C. Gupta writes that Jibanananda Das was Bengal’s most important poet of the post-Tagore era and that his work signaled an “anguished awareness of modernity” for Bengali poetry (2006). In “The Hunt,” his antipathy for the men portrayed is hard to miss. Independently of his permission, though, can it be claimed that we are looking on a class of men who have seized on some revolutionary chance in the Benjaminian sense of actuality? Can their fire be likened to a “metaphysical hearth” around which we can “still actually warm ourselves,” that Nietzschean ‘old fire’ from which “we all still live” (Wohlfarth)? Unless such a possibility only ever was intended to be the mark and the arrival of the recession of a prior permissibility, I think few would agree that the poem rekindles a revolutionary fire, though it might speak to an economizing of its last sparks to reach this far-flung corner.
Rather it seems a certain kind of conceit is put into question. That is, if the action of the hunters signifies a ‘blessed’ state in which man is the ultimate beneficiary of nature’s sacred mantle (“Guns here and there. Icy, calm, guiltless sleep”), this blessedness seems to be denied to both nature as depicted and poet, the latter two forming a set or class that suffer the assault and its witnessing. The distinction between this ‘we’ and the actors who are free to act with an icy calmness rings familiar with what American politicians say after every fresh incident of domestic terrorism on U.S. soil: ‘That’s not who we are.’

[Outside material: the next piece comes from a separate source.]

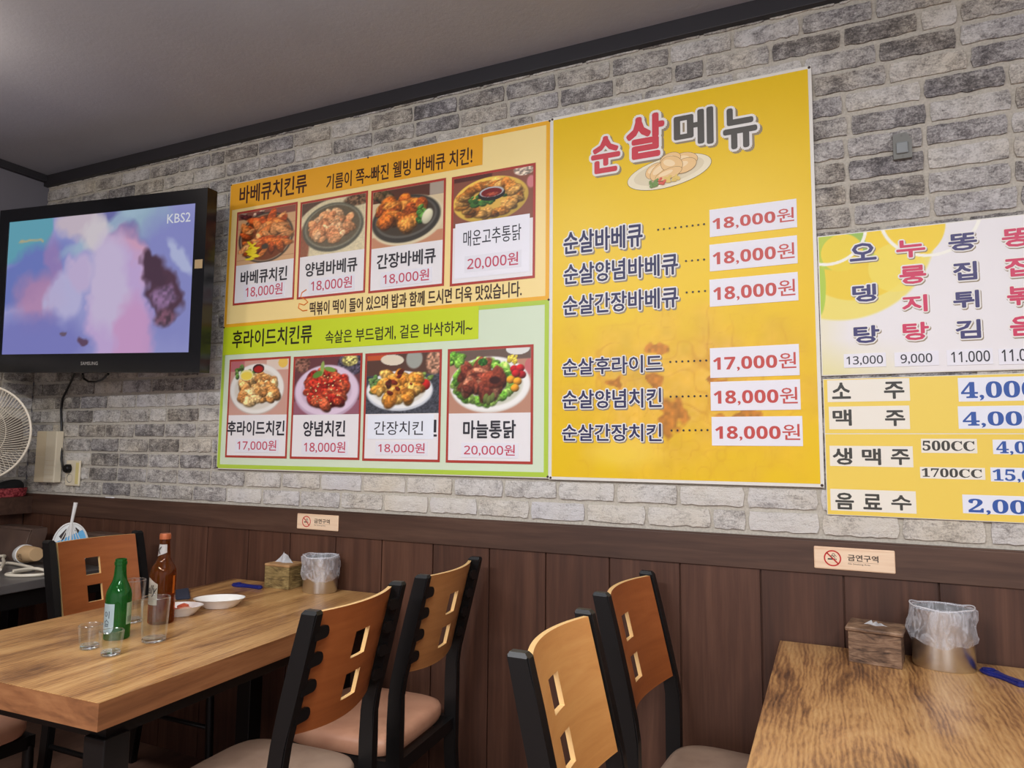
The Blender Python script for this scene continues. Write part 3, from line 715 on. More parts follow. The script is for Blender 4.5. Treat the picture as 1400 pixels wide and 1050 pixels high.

Byrd has described ‘self-justifying recursivity’ as an infinite regress marking a definitive modern event. Das’s poem allows for the recognition of this in a sense that offers an alternative narrative to the notion of a pre-authorized founding act of violence. If such an act marks an infinite regression that reverberates into an infinite number of micro-aggressions, what’s being traced out is a vicious circle, however ‘domesticated’ this may seem. More refined but still cruel, by its own ‘logic’ nothing can be learned from this tracing. The bitter irony of “The Hunt,” then, resides in the realization of a fallen state that, owing to a technologically mediated condition, only feels like a blessing.